Sunday, September 2, 2007

Fear and Love

My husband and I started watching Heroes this weekend. I must admit I'm enjoying it, although last night it brought out a strong reaction in me. It got me to thinking about how much I love my daughter and how I want to protect her from this crazy world. There are so many bad people and bad things that can enter your life when you least expect it. I went to bed with a million scary thoughts swirling in my head. Irrational? Yes, I must admit I was being a bit dramatic. But honestly, what can we do as parents to protect our little ones?

I am so consumed with my love for the babe and, like most parents, want to do everything possible to ensure her life is filled with true happiness. I know she will have to face her challenges and go through tough times, but how can I reduce the amount of distress that she will no doubt encounter in her life?

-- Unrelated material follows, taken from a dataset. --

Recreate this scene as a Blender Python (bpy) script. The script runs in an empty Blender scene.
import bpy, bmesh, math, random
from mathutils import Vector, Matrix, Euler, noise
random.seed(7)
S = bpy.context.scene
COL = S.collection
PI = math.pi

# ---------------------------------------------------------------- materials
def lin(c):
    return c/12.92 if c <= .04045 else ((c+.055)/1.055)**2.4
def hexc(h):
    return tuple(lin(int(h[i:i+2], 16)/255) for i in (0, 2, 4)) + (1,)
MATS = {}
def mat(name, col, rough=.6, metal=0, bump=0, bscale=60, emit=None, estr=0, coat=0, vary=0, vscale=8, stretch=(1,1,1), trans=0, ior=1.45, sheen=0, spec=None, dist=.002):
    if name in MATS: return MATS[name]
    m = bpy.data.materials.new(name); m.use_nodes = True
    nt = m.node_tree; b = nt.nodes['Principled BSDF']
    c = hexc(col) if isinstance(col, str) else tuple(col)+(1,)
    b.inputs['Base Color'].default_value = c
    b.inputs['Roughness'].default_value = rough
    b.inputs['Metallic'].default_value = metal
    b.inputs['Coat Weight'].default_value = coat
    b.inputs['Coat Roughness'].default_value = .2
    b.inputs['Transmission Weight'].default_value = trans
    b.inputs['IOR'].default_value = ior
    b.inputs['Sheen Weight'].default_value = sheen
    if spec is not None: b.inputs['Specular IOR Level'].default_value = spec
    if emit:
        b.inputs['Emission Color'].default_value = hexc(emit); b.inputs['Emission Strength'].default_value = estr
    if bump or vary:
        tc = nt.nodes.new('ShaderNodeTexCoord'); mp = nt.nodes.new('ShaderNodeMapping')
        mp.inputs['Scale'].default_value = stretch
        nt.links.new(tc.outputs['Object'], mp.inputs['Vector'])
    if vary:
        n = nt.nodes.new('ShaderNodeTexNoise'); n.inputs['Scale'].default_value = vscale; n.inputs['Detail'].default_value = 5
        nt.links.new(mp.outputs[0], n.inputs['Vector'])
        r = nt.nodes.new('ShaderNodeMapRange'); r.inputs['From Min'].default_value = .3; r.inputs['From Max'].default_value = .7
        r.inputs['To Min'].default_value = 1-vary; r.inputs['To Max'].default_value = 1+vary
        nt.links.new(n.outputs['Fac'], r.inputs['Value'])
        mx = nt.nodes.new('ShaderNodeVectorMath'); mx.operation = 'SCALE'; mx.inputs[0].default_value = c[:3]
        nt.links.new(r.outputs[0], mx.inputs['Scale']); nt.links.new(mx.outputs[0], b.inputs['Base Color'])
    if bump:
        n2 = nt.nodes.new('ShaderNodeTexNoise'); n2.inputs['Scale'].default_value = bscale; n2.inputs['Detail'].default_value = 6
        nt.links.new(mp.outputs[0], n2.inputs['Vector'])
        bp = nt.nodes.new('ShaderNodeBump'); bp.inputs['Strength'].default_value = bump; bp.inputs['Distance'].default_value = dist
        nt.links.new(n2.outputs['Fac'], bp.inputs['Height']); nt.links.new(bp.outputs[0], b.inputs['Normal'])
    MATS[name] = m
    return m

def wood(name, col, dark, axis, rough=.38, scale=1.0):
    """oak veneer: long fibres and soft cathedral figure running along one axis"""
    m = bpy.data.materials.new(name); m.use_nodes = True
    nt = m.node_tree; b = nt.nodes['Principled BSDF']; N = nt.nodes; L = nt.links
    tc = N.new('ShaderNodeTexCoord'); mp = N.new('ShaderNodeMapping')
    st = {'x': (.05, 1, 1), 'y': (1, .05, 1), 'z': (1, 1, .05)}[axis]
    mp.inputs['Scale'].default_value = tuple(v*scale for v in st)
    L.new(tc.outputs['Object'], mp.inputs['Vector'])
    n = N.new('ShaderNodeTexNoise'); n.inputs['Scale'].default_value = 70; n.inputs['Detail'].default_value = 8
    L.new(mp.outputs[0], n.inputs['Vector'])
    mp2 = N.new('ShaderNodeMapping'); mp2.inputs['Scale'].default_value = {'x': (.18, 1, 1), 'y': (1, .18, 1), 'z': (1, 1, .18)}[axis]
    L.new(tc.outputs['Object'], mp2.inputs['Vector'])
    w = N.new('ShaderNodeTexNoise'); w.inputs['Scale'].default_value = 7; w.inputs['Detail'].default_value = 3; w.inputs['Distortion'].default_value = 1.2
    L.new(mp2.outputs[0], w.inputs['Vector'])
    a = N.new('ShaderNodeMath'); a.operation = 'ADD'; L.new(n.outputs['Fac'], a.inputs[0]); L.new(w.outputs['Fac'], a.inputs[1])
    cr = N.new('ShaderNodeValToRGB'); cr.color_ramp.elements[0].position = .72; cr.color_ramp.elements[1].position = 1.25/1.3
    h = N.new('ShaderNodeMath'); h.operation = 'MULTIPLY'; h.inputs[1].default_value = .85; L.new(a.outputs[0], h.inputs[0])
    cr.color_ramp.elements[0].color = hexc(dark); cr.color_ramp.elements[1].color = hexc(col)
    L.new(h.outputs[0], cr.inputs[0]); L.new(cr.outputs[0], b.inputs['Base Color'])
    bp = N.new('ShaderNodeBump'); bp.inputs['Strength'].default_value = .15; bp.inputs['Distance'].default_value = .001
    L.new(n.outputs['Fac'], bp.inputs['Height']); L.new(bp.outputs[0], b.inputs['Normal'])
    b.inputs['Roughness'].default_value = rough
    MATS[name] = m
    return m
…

Last night I started to worry about everything from strangers to terrorist attacks. After going over crime reports in our area on the Washington Post's web site yesterday, I realized that we're not as safe in our groovy little neighborhood as I thought. Thinking more about it, I suppose we live in a city that has already been hit by terrorists once. Does that mean we're putting the babe at risk by living in Washington, DC? Should we move to a safer and smaller city? I was living in NYC in September 2001, and I really don't want to be any place where that kind of attack could happen again.

How much of this fear is rational and how much is me just being ridiculous? I mentioned my concerns to my husband last night as I crawled into bed. He said that we can't live in fear. I agree. I have honestly tried to live my life that way (especially since 9/11). But what practical things can I do to keep my precious little family safe? How can I minimize the chance of ugliness entering our lives? As a new mother, I'm quickly realizing that these many worries are part of the job and that I am going to have to learn to live with for the rest of my life.

1 comment:

Anonymous said...

Sister-in-law here:)
Move to Montana:) I'd love the company!!